BART board unlikely to call for charges dropped against Black Friday 14

Following more than two hours of public comment Thursday in support of a group of protesters known as the Black Friday 14 at the BART Board of Directors meeting, board members signaled it is unlikely they will call for charges to be dropped against the group.

BART board director Tom Radulovich told the San Francisco Examiner there’s a “slim chance” his colleagues would agree to adopt a resolution to ask the Alameda District Attorney, Nancy O’Malley, to drop the charges. The board previously voted to ask that the $70,000 restitution be dropped but not the charges.

Director Rebecca Saltzman told the Examiner her resolution in February for the board to ask the DA to drop charges did not have majority support, and “I don’t think board opinions have changed.”

The Black Friday 14 chained themselves to a BART train in November 2014 at the West Oakland station, delaying the transit system in support of black lives nationally. BART was targeted due to its economic importance to the region and the 2009 death of unarmed black man Oscar Grant at the hands of BART police.

The 14 protesters, including Alicia Garza, co-founder of the #BlackLivesMatter movement, face misdemeanor charges from O’Malley.

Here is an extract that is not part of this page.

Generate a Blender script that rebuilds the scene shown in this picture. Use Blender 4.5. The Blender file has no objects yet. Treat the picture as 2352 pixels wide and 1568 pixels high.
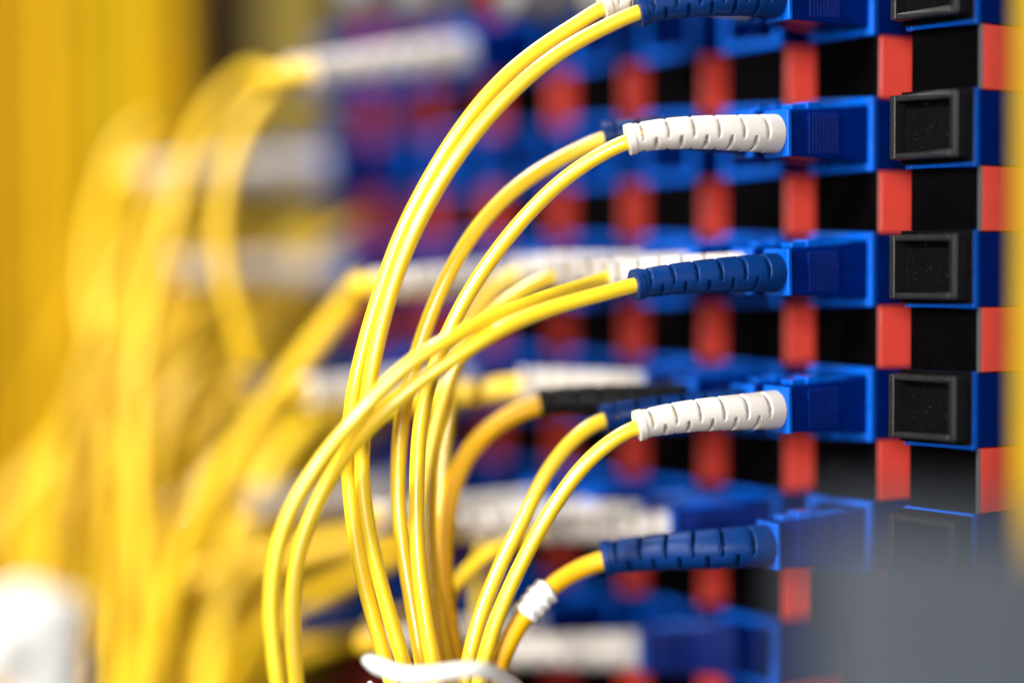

BART board director John McPartland said asking for the charges dropped would potentially make “safety jeopardized for the public across this nation. It’s a cascading effect.”

More than 60 protesters packed the meeting. East Bay faith leaders, activists, labor groups and social justice groups spoke.

“I wish I was one of the Black Friday 14, they lifted up my freedom,” said Oakland native Vanessa Riles, who is black.

Above, Black Friday 14 protester Mollie Costello talks about the BART board.

Jane Martin, representing the SEIU United Service Workers West, said, “Nancy O’Malley will not be elected again with our support if she does not drop the charges.”

Black Friday 14 member Mollie Costello has spent time in Santa Rita prison for another activist action, and told the San Francisco Examiner she was illegally strip-searched and subject to solitary confinement, the subject of a current lawsuit. If convicted on the charges, she said, “I have deep fear of going back there.”